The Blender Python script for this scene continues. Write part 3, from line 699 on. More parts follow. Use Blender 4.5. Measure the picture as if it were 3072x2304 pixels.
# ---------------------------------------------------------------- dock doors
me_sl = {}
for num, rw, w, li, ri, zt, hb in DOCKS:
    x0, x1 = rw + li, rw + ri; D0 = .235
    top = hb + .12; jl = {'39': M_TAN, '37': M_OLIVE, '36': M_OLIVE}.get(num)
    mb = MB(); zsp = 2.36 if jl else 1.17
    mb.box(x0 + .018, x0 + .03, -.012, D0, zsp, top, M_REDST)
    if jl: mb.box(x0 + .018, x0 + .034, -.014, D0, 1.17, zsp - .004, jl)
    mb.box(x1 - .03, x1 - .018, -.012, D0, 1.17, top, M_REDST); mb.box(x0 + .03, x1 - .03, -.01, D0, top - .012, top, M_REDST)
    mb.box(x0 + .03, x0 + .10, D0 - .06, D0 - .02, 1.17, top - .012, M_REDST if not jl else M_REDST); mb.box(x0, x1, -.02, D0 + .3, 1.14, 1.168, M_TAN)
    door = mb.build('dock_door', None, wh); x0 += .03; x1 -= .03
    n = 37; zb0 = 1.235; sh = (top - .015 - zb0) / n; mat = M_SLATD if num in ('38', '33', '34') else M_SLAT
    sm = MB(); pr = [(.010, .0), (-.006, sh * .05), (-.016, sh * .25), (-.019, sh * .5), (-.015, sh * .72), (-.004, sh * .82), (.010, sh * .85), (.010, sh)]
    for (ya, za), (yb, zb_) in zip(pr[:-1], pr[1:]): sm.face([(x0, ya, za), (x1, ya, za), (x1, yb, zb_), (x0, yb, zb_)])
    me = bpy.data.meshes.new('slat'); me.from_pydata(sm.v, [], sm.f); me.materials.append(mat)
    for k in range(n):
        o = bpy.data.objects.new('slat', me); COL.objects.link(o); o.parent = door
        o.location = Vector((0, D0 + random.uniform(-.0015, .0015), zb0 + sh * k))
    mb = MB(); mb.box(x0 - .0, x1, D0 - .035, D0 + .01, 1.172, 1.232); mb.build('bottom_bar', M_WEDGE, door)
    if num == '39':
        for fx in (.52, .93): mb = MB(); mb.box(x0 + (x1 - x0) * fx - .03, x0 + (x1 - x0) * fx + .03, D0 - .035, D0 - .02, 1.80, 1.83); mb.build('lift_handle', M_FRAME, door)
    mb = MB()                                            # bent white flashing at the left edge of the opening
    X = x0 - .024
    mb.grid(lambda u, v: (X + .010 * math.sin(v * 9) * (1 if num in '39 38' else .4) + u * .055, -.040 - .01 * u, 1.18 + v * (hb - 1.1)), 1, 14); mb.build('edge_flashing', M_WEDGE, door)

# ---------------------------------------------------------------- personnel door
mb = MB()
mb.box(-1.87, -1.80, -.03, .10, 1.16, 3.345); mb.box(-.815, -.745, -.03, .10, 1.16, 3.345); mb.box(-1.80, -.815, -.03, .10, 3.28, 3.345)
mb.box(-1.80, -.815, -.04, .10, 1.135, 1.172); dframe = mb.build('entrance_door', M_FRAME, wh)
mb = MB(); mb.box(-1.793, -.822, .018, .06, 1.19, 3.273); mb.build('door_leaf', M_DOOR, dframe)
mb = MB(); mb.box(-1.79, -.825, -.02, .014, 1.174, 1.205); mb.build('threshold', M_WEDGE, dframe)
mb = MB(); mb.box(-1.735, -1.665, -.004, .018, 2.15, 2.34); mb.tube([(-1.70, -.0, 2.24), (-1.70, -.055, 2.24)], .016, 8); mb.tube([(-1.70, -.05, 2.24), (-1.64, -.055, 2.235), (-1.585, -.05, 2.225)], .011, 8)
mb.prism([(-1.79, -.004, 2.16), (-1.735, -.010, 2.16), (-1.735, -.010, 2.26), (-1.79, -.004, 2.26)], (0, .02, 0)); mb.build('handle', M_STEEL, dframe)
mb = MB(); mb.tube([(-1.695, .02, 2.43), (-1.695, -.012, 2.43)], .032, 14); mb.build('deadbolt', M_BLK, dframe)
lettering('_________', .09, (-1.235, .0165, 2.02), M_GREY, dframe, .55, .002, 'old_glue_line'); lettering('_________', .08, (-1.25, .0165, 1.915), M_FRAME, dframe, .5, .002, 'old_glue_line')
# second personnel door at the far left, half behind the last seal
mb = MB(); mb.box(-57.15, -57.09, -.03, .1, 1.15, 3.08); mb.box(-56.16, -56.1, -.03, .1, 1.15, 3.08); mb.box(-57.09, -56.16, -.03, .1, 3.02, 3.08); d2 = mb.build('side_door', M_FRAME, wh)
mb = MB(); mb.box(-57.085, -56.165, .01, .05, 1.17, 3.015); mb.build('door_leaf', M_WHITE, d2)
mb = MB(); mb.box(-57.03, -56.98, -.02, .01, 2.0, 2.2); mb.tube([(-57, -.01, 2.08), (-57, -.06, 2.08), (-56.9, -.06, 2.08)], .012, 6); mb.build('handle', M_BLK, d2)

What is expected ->
Extract all of the data above and output it character for character.

The reply ->
The Blender Python script for this scene continues. Write part 3, from line 699 on. More parts follow. Use Blender 4.5. Measure the picture as if it were 3072x2304 pixels.
# ---------------------------------------------------------------- dock doors
me_sl = {}
for num, rw, w, li, ri, zt, hb in DOCKS:
    x0, x1 = rw + li, rw + ri; D0 = .235
    top = hb + .12; jl = {'39': M_TAN, '37': M_OLIVE, '36': M_OLIVE}.get(num)
    mb = MB(); zsp = 2.36 if jl else 1.17
    mb.box(x0 + .018, x0 + .03, -.012, D0, zsp, top, M_REDST)
    if jl: mb.box(x0 + .018, x0 + .034, -.014, D0, 1.17, zsp - .004, jl)
    mb.box(x1 - .03, x1 - .018, -.012, D0, 1.17, top, M_REDST); mb.box(x0 + .03, x1 - .03, -.01, D0, top - .012, top, M_REDST)
    mb.box(x0 + .03, x0 + .10, D0 - .06, D0 - .02, 1.17, top - .012, M_REDST if not jl else M_REDST); mb.box(x0, x1, -.02, D0 + .3, 1.14, 1.168, M_TAN)
    door = mb.build('dock_door', None, wh); x0 += .03; x1 -= .03
    n = 37; zb0 = 1.235; sh = (top - .015 - zb0) / n; mat = M_SLATD if num in ('38', '33', '34') else M_SLAT
    sm = MB(); pr = [(.010, .0), (-.006, sh * .05), (-.016, sh * .25), (-.019, sh * .5), (-.015, sh * .72), (-.004, sh * .82), (.010, sh * .85), (.010, sh)]
    for (ya, za), (yb, zb_) in zip(pr[:-1], pr[1:]): sm.face([(x0, ya, za), (x1, ya, za), (x1, yb, zb_), (x0, yb, zb_)])
    me = bpy.data.meshes.new('slat'); me.from_pydata(sm.v, [], sm.f); me.materials.append(mat)
    for k in range(n):
        o = bpy.data.objects.new('slat', me); COL.objects.link(o); o.parent = door
        o.location = Vector((0, D0 + random.uniform(-.0015, .0015), zb0 + sh * k))
    mb = MB(); mb.box(x0 - .0, x1, D0 - .035, D0 + .01, 1.172, 1.232); mb.build('bottom_bar', M_WEDGE, door)
    if num == '39':
        for fx in (.52, .93): mb = MB(); mb.box(x0 + (x1 - x0) * fx - .03, x0 + (x1 - x0) * fx + .03, D0 - .035, D0 - .02, 1.80, 1.83); mb.build('lift_handle', M_FRAME, door)
    mb = MB()                                            # bent white flashing at the left edge of the opening
    X = x0 - .024
    mb.grid(lambda u, v: (X + .010 * math.sin(v * 9) * (1 if num in '39 38' else .4) + u * .055, -.040 - .01 * u, 1.18 + v * (hb - 1.1)), 1, 14); mb.build('edge_flashing', M_WEDGE, door)

# ---------------------------------------------------------------- personnel door
mb = MB()
mb.box(-1.87, -1.80, -.03, .10, 1.16, 3.345); mb.box(-.815, -.745, -.03, .10, 1.16, 3.345); mb.box(-1.80, -.815, -.03, .10, 3.28, 3.345)
mb.box(-1.80, -.815, -.04, .10, 1.135, 1.172); dframe = mb.build('entrance_door', M_FRAME, wh)
mb = MB(); mb.box(-1.793, -.822, .018, .06, 1.19, 3.273); mb.build('door_leaf', M_DOOR, dframe)
mb = MB(); mb.box(-1.79, -.825, -.02, .014, 1.174, 1.205); mb.build('threshold', M_WEDGE, dframe)
mb = MB(); mb.box(-1.735, -1.665, -.004, .018, 2.15, 2.34); mb.tube([(-1.70, -.0, 2.24), (-1.70, -.055, 2.24)], .016, 8); mb.tube([(-1.70, -.05, 2.24), (-1.64, -.055, 2.235), (-1.585, -.05, 2.225)], .011, 8)
mb.prism([(-1.79, -.004, 2.16), (-1.735, -.010, 2.16), (-1.735, -.010, 2.26), (-1.79, -.004, 2.26)], (0, .02, 0)); mb.build('handle', M_STEEL, dframe)
mb = MB(); mb.tube([(-1.695, .02, 2.43), (-1.695, -.012, 2.43)], .032, 14); mb.build('deadbolt', M_BLK, dframe)
lettering('_________', .09, (-1.235, .0165, 2.02), M_GREY, dframe, .55, .002, 'old_glue_line'); lettering('_________', .08, (-1.25, .0165, 1.915), M_FRAME, dframe, .5, .002, 'old_glue_line')
# second personnel door at the far left, half behind the last seal
mb = MB(); mb.box(-57.15, -57.09, -.03, .1, 1.15, 3.08); mb.box(-56.16, -56.1, -.03, .1, 1.15, 3.08); mb.box(-57.09, -56.16, -.03, .1, 3.02, 3.08); d2 = mb.build('side_door', M_FRAME, wh)
mb = MB(); mb.box(-57.085, -56.165, .01, .05, 1.17, 3.015); mb.build('door_leaf', M_WHITE, d2)
mb = MB(); mb.box(-57.03, -56.98, -.02, .01, 2.0, 2.2); mb.tube([(-57, -.01, 2.08), (-57, -.06, 2.08), (-56.9, -.06, 2.08)], .012, 6); mb.build('handle', M_BLK, d2)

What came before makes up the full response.